■ What is required ■
Write out the material exactly. Do not include the pictures.
----
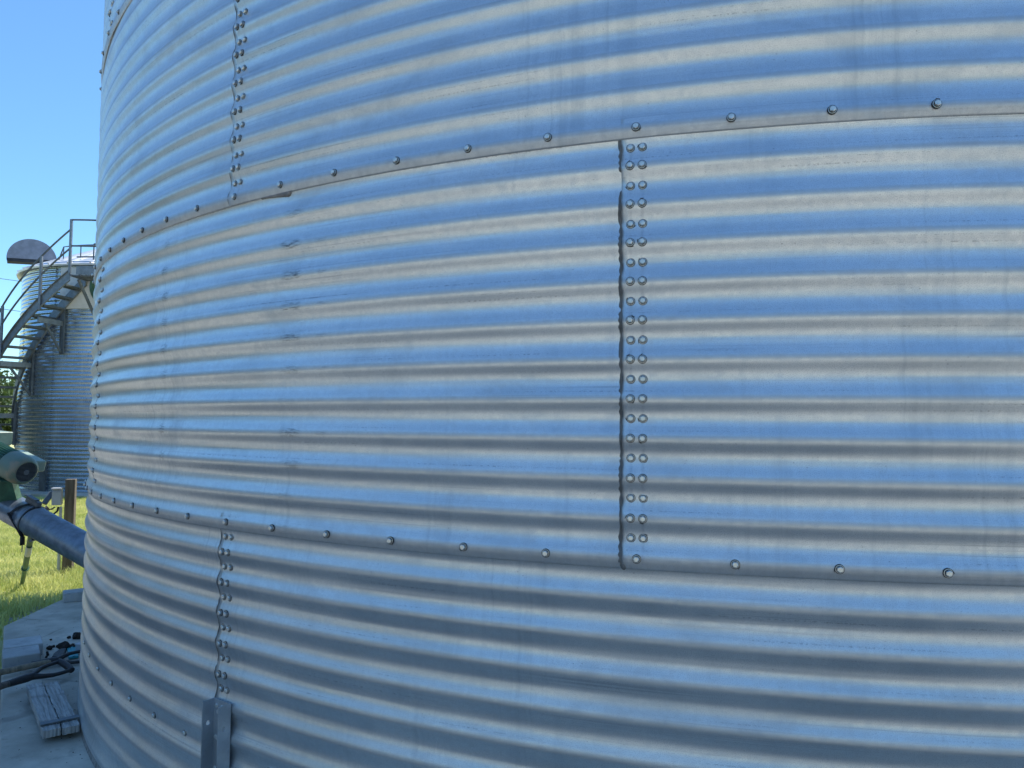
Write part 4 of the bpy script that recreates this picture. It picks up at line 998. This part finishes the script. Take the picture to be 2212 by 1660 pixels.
tree('tree at the far left, mostly outside the frame beside the stairs', tb_(-95, 30), 4.6, 2.2, 6000, 2)
for i, (x, d, s_) in enumerate(((36, 885, 0), (0, 0, 0))[:0]): pass
wr = []
for y0, y1, lab in ((603, 611, 'upper thin power line crossing the sky left of the smaller bin'), (668, 676, 'lower thin power line crossing the sky left of the smaller bin')):
    a_, b_ = at(-200, y0-22, 45), at(420, y1+30, 52); mb = MB()
    mb.tube([a_.lerp(b_, i/20)-Vector((0, 0, 0.5*math.sin(math.pi*i/20)))+Vector((0, 0, 0.35)) for i in range(21)], 0.016, 6)
    tag(mb.build('power_line', M_cable), lab, 'power line', 'overhead power lines')

# unseen belt of trees behind the photographer, added to dim the reflected horizon
g = np.random.default_rng(11); n = 26000
a = g.uniform(R_(160), R_(372), n); tl = np.clip((R_(242)-a)/R_(30), 0, 1)
r = (44+4*np.sin(a*9))*(1-tl)+(24+2*np.sin(a*9))*tl+g.normal(0, 2.0, n)
top = (9.2*(1-tl)+4.2*tl)*(1+0.16*np.sin(a*23)+0.11*np.sin(a*57+1)+0.06*np.sin(a*131))
P = np.stack([r*np.cos(a), r*np.sin(a), -0.3+top*np.sqrt(g.uniform(0, 1, n))], -1)
d1 = g.normal(0, 1, (n, 3)); d1 /= np.linalg.norm(d1, axis=1)[:, None]; d2 = np.cross(d1, g.normal(0, 1, (n, 3))); d2 /= np.linalg.norm(d2, axis=1)[:, None]
sz = g.uniform(0.22, 0.5, n)[:, None]
V = np.stack([P-d1*sz, P+d2*sz*.6, P+d1*sz, P-d2*sz*.6], 1)
me = bpy.data.meshes.new('added_tree_belt'); me.vertices.add(n*4); me.vertices.foreach_set('co', V.reshape(-1).astype(np.float32))
me.loops.add(n*4); me.loops.foreach_set('vertex_index', np.arange(n*4, dtype=np.int32)); me.polygons.add(n); me.polygons.foreach_set('loop_start', np.arange(0, n*4, 4, dtype=np.int32))
me.materials.append(M_leaf); me.update(calc_edges=True)
tag(link('added_tree_belt', me), 'unseen belt of trees added to darken the horizon reflected in the steel', 'trees', kind='stuff')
----
■ Solution to the problem ■
Write part 4 of the bpy script that recreates this picture. It picks up at line 998. This part finishes the script. Take the picture to be 2212 by 1660 pixels.
tree('tree at the far left, mostly outside the frame beside the stairs', tb_(-95, 30), 4.6, 2.2, 6000, 2)
for i, (x, d, s_) in enumerate(((36, 885, 0), (0, 0, 0))[:0]): pass
wr = []
for y0, y1, lab in ((603, 611, 'upper thin power line crossing the sky left of the smaller bin'), (668, 676, 'lower thin power line crossing the sky left of the smaller bin')):
    a_, b_ = at(-200, y0-22, 45), at(420, y1+30, 52); mb = MB()
    mb.tube([a_.lerp(b_, i/20)-Vector((0, 0, 0.5*math.sin(math.pi*i/20)))+Vector((0, 0, 0.35)) for i in range(21)], 0.016, 6)
    tag(mb.build('power_line', M_cable), lab, 'power line', 'overhead power lines')

# unseen belt of trees behind the photographer, added to dim the reflected horizon
g = np.random.default_rng(11); n = 26000
a = g.uniform(R_(160), R_(372), n); tl = np.clip((R_(242)-a)/R_(30), 0, 1)
r = (44+4*np.sin(a*9))*(1-tl)+(24+2*np.sin(a*9))*tl+g.normal(0, 2.0, n)
top = (9.2*(1-tl)+4.2*tl)*(1+0.16*np.sin(a*23)+0.11*np.sin(a*57+1)+0.06*np.sin(a*131))
P = np.stack([r*np.cos(a), r*np.sin(a), -0.3+top*np.sqrt(g.uniform(0, 1, n))], -1)
d1 = g.normal(0, 1, (n, 3)); d1 /= np.linalg.norm(d1, axis=1)[:, None]; d2 = np.cross(d1, g.normal(0, 1, (n, 3))); d2 /= np.linalg.norm(d2, axis=1)[:, None]
sz = g.uniform(0.22, 0.5, n)[:, None]
V = np.stack([P-d1*sz, P+d2*sz*.6, P+d1*sz, P-d2*sz*.6], 1)
me = bpy.data.meshes.new('added_tree_belt'); me.vertices.add(n*4); me.vertices.foreach_set('co', V.reshape(-1).astype(np.float32))
me.loops.add(n*4); me.loops.foreach_set('vertex_index', np.arange(n*4, dtype=np.int32)); me.polygons.add(n); me.polygons.foreach_set('loop_start', np.arange(0, n*4, 4, dtype=np.int32))
me.materials.append(M_leaf); me.update(calc_edges=True)
tag(link('added_tree_belt', me), 'unseen belt of trees added to darken the horizon reflected in the steel', 'trees', kind='stuff')